Friday, December 11, 2015

Organic Initiatives Start with Relationships

Lately, school leadership has been tasked with organizing systemic approaches to local problems.  When literacy is low, we take on literacy initiatives.  When teacher resourcefulness is stretched, we implement coaching initiatives, ad nauseam. The initiatives, while well-meaning, are often instituted school-wide as a blanket solution. And they tend to show initial success.  While blanket approaches may begin to solve the problem, the pieces of fabric used in each department, even each classroom, resemble the other swatches to such a degree, the a deeper, systemic solution is never reached.  What we see working, that x-factor, is the relationship resonance between those tasked with carrying out the initiatives.

The cookie cutter research-in-practice approach to school initiatives will always fall flat.  This is because the culture that produces a model initiative necessarily differs from the culture that will apply it later. The general framework and truths of a good practice will hold in spirit at any school site, but the course of the initiative must grow anew at every new application of theory.  That growth only happens when the school and district provide the cultural space to have real conversations that devise real solutions.

Viviane Robinson ("Student-Centered Leadership") asserts that the task of school leadership is to assure a proper place for learning. The problem, she points out, is achieving student gains "to scale" among all schools.

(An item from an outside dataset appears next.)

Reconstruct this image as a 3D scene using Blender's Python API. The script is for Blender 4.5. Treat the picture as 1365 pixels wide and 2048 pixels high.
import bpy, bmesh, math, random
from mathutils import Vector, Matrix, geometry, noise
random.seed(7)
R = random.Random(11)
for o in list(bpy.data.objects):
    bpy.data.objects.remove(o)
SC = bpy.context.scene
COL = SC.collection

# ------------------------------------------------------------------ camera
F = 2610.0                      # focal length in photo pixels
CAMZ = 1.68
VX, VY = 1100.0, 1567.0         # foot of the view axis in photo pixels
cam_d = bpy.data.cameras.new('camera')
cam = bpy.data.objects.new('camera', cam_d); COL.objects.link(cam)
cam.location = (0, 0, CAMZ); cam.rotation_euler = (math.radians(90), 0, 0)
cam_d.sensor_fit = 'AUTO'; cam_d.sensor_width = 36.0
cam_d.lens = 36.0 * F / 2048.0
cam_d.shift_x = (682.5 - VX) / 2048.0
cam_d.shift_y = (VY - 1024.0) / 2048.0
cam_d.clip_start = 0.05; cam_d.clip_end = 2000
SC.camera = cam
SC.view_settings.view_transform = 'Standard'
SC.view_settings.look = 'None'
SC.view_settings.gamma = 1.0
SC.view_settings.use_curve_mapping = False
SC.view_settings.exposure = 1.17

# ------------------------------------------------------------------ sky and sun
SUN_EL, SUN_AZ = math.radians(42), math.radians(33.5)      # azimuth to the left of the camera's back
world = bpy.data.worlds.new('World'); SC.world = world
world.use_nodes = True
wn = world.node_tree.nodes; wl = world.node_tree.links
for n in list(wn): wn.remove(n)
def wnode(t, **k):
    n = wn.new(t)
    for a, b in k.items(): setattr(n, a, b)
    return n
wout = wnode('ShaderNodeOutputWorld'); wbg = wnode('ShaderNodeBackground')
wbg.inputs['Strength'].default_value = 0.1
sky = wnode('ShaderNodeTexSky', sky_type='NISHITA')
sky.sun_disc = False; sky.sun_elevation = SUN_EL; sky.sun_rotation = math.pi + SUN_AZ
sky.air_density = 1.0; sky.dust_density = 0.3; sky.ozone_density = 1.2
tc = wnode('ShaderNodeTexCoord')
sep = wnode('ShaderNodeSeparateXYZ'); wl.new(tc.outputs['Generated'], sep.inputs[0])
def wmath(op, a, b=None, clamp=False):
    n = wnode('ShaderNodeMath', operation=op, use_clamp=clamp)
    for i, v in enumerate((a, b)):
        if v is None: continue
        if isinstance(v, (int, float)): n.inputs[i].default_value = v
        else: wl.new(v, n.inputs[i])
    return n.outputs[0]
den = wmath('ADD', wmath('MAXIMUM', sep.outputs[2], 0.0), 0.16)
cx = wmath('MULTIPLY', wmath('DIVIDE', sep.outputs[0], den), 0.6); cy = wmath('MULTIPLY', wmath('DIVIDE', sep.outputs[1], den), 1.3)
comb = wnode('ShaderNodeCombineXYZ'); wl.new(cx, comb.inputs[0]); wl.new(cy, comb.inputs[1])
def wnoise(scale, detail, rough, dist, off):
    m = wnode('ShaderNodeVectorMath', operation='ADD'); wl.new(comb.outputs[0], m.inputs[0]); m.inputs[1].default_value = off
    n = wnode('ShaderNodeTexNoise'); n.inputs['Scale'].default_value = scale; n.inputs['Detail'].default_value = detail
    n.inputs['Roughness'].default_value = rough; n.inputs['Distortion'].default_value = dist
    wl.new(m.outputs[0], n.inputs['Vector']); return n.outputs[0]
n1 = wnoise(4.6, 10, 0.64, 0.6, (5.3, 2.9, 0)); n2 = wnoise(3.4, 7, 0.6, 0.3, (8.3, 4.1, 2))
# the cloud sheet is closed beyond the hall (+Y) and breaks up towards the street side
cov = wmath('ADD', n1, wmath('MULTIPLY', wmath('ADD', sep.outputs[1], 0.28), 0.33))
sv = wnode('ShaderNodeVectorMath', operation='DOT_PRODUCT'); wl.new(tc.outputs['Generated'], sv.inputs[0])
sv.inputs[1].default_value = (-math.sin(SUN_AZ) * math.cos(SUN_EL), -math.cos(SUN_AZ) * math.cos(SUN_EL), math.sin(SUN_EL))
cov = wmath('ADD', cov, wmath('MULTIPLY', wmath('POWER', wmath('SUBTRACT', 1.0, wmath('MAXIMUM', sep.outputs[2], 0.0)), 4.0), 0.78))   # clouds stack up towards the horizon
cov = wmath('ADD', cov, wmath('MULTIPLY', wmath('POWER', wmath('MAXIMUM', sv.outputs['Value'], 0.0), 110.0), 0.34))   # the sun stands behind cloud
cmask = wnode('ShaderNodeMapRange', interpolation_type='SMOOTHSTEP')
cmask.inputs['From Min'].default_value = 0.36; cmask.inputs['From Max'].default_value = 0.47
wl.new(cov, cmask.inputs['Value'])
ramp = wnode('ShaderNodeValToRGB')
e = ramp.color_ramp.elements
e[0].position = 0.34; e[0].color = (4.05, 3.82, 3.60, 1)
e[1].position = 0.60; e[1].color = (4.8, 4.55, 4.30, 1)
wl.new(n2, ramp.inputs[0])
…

The answer lies in situational, relationship based solutions. Just as I have discovered that the true laboratory of teaching is in the classroom, and the true observer is the teacher, I can extend this to say the true laboratory for school programs is in the school itself, and the instructional leaders are its true observers. An analogy for this falls in the physical sciences. The heart of oceanography happens in the ocean, while the conditions for these studies are set in the think tanks and research facilities where the conditions for the science to happen are formulated and assessed.   However, the quality of these initiatives depends on the resonance between those involved in the experiment.  The scientists in the research facility, and those in the depths of the sea need have a dialogue that resonates as it develops.  They don't have to agree, but they have to synergize.

I would say, on a practical level, that all schools that wish to cause change, should ask local school leadership to devise an initiative. The leaders should pull from research to inform the conditions of the initiative, but the heart of the initiative must come through a transformational process via conversation, data analysis, and culture building.

Systemic work must be done through relationships.  This is the consensus of my peers at leadership conferences and courses.  It's not that any old initiative will work. But an initiative, addressing the problem of practice, can be grown organically and effectively at each school site. It must be specific to the school and the culture of the school.  And it must happen through developing the resonance among those involved in the groundwork.  The classroom shows the prima materia for observation, and the leadership team's primary task is to grow those observations into information that guides the course of the initiative.